I have just added another blog to my blogroll–see list to the right of the page for Strings, Connections, Links. It is not a blog about mining per se. But many of the postings are of interest to the miner concerned with project management, the environment, sustainability, the built environment and a host of other eclectic topics. The site came to my attention when the blog author, Andrew Abernathy sent me a comment on some postings on this blog. Here is what he wrote (I repeat with his permission and some editing to protect the innocent.)
I found your site by doing some searches for work that a friend has published. I found that you had written about some of his work back last year. He and I share a number of similar experiences and have come to many of the same conclusions about the change management issues in business.
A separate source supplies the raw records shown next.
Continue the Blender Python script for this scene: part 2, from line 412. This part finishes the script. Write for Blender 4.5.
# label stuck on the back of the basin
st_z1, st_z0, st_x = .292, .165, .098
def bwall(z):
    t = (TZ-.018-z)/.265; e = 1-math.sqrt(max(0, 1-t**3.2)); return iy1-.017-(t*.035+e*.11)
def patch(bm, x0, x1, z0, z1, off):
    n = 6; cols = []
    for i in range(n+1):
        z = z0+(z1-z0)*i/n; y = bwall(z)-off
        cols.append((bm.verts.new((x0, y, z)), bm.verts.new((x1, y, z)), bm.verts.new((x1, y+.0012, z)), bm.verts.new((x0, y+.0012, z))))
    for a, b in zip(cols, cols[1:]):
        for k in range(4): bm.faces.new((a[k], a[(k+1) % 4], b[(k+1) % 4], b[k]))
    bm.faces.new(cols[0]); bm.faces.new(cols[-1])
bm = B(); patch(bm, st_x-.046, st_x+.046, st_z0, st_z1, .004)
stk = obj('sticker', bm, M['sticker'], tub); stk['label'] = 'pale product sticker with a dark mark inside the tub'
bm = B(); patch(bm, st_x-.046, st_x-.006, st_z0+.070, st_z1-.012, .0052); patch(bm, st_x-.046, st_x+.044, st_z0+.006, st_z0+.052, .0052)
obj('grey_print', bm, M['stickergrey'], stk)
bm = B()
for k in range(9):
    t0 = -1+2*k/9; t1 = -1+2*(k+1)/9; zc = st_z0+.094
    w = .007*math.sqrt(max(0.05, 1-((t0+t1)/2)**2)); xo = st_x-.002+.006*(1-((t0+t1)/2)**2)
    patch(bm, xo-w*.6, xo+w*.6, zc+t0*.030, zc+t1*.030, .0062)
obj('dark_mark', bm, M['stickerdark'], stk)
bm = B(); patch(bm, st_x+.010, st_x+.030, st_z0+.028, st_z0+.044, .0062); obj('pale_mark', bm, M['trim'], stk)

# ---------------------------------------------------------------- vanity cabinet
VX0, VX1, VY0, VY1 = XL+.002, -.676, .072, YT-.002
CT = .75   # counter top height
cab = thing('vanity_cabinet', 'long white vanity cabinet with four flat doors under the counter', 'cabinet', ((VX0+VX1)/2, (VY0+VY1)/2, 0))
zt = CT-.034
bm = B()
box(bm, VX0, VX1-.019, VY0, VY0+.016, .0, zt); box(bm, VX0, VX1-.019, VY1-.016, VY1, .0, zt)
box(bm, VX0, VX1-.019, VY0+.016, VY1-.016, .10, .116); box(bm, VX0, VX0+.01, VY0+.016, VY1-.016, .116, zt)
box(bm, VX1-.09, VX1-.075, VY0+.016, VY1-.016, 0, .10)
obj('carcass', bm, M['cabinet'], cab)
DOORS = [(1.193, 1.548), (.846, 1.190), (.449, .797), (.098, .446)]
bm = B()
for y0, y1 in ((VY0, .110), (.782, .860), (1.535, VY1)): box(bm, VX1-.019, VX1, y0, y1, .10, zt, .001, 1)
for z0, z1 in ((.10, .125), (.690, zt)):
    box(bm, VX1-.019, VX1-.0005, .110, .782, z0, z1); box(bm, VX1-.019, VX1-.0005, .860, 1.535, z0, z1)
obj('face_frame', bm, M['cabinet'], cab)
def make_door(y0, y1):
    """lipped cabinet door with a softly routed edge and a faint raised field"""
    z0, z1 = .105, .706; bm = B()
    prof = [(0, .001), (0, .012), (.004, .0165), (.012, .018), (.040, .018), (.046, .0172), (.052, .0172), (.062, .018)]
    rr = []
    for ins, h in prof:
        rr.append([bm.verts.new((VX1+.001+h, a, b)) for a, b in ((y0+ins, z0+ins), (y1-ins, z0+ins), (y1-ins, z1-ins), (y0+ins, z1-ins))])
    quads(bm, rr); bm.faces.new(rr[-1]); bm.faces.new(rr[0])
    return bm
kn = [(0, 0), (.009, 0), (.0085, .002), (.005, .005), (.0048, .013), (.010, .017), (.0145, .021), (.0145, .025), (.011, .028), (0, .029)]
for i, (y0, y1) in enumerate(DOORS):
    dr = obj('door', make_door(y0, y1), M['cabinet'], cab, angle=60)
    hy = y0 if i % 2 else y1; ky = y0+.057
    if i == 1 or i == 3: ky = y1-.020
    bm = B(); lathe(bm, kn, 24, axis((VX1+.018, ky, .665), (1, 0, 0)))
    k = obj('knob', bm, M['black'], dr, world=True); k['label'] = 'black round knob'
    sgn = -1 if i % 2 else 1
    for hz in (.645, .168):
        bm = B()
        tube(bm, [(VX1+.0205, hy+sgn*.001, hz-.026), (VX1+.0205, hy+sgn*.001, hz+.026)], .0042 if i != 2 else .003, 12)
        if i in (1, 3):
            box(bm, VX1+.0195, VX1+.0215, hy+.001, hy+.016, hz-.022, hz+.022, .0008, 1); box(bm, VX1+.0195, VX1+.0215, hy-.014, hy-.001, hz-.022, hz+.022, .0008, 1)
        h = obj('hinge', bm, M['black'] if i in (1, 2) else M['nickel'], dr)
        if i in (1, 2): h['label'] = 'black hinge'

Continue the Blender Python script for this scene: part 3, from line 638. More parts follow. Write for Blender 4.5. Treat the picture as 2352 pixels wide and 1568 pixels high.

After reading the piece you reprinted in your blog I thought I’d poke around and see what else you had to say.
I’m an architect and planner by education and your comments about the remote mining camps and the lack of social, cultural and economic diversity around mines is also an interest of mine. You see I’ve lived in both Texas and Arizona since the 1970′s where the natural resources extraction businesses are very real to our economies. I have toyed with the idea of working in the Pennsylvania, TX and ND / Utah O+G [oil and gas] fields to help both that industry and the local communities understand they can do their business and at the same time help the small communities which become overrun with activity in the early development stages of a project and maybe help them manage that growth, establish a sustainable economic engine through diversity, and plan for the eventual shrinkage driven by the O+G retraction.
I now in Cochise County just a short distance from the proposed Rosemont Mine in the Pima Co, north of Sonitia. While Rosemont has done a much better job than many before them, they are still on the defense and still fighting a battle that they should have been able to win several years ago. They will have a significant and long-term effect on the several small communities surrounding the mine for well over 30 years. That’s plenty of time for these communities to get their act together, work with Rosemont and the other allied businesses feeding in and out of the mine to help develop a diverse economic community that will be around long after the mine is reclaimed. Unlike Safford, Miami, Globe, Cottonwood and a host of other towns left on the edge of survival after the mining operators left town. There are ways to plan for the growth and contraction cycle which surrounds the natural resources extraction industries. There are ways to create great places to live, even in the cold, hot and seemingly inhospitable places we find these resources.
Placemaking is really more about the people in a place than the weather. Give them good schools, good food, good friends and stable employment and a varied culture and most people will say they enjoyed living in such a place. Mining today does a much poorer job at meeting the social and cultural side of workers than they did back at the turn of the century. I like to bring up Ajo, AZ as a great example of what can be done. By all rights, Ajo should have been dead years ago, but it still holds on and is coming back. A vibrant arts colony and emerging tourist economy are all being fed off the central plaza built in the 1920s and 1930′a by the original mining operator. He and his wife had a vision that Ajo would be a town after the mine played out and to some extent, they were right. It could have been a better result if PD and FMM had continued that original mindset but they didn’t and now what could have been a thriving town is digging out of a difficult position. Fortunately they do have some good assets to work with and a community wanting to survive. So there are models for us to look at which show us mining towns don’t have to be ghost towns after the mines play out.